Auf heftige Kritik stieß die Entscheidung des Policing Board bei Vertretern aus dem britischunionistischen Spektrum. Angesichts der Aktivitäten irischer Splittergruppen in der Region Fermanagh sei die Demontage von Polizeiposten unzulässig, meint Jimmy Spratt von der extrem rechten DUP, der selbst 30 Jahre im Dienst der Polizei in Nordirland stand. Die Kreise Fermanagh, Tyrone und Armagh an der Grenze zur Republik Irland gelten als Hochburgen von Gruppierungen wie »Real IRA« oder der »Continuity IRA«. Allein dort werden 13 Wachen geschlossen.

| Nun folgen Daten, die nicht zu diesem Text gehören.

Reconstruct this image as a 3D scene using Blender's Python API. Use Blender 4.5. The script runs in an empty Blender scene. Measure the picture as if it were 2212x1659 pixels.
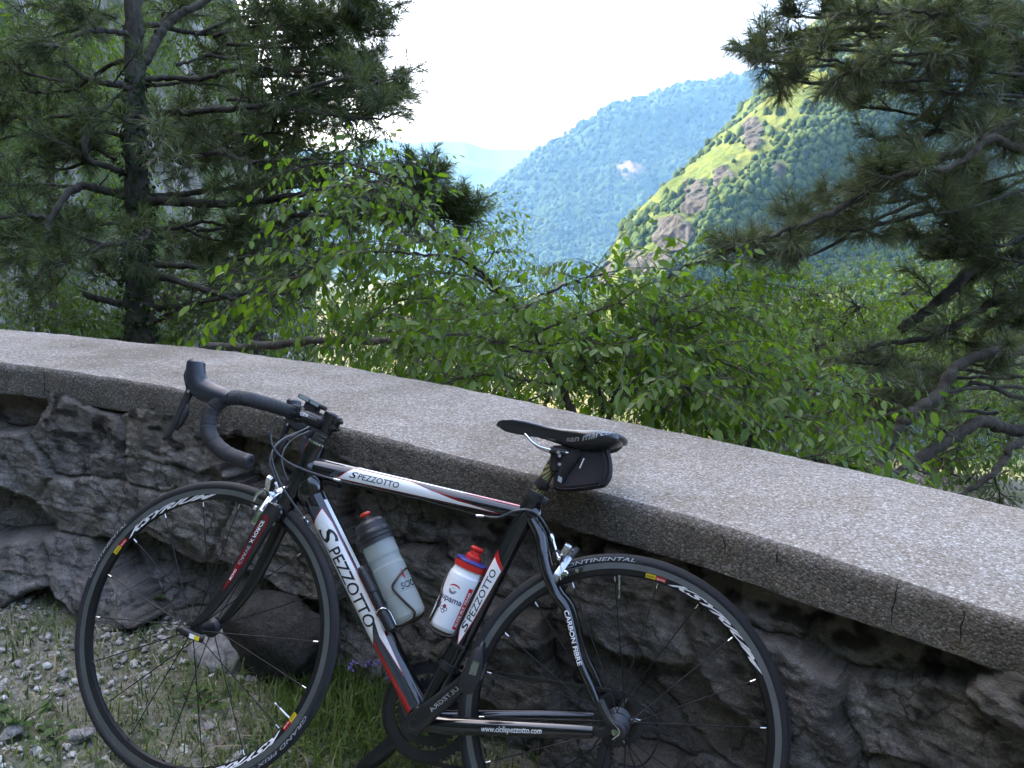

Auch die Zahl der Polizisten in Nordirland sinkt. Die »Irish Times« meldete, dass sich das Polizeipersonal in den vergangenen zehn Jahren in Nordirland von 13 500 auf 7500 Beamte nahezu halbiert habe. Damit allerdings ist die Polizeidichte noch immer um etwa 30 Prozent größer als in Deutschland.

Die Polizeireform ist grundlegender Bestandteil des Friedensabkommens vom Karfreitag 1998, mit dem der fast 30 Jahre währende Krieg im Norden Irlands beendet wurde. Der heutige PSNI löste im November 2001 die umstrittene Royal Ulster Constabulary (RUC) als Polizeiapparat ab. Die RUC war in der irischen Bevölkerungsminderheit als Repressionsorgan verhasst. Zahlreiche Iren, darunter Demonstranten, Aktive der irisch-republikanischen Bewegung oder auch Passanten, starben durch Kugeln, Plastikgeschosse oder Prügelorgien der RUC. Bei Anschlägen tötete die IRA während des Krieges knapp 300 RUC-Männer, mehrere Tausend wurden verletzt.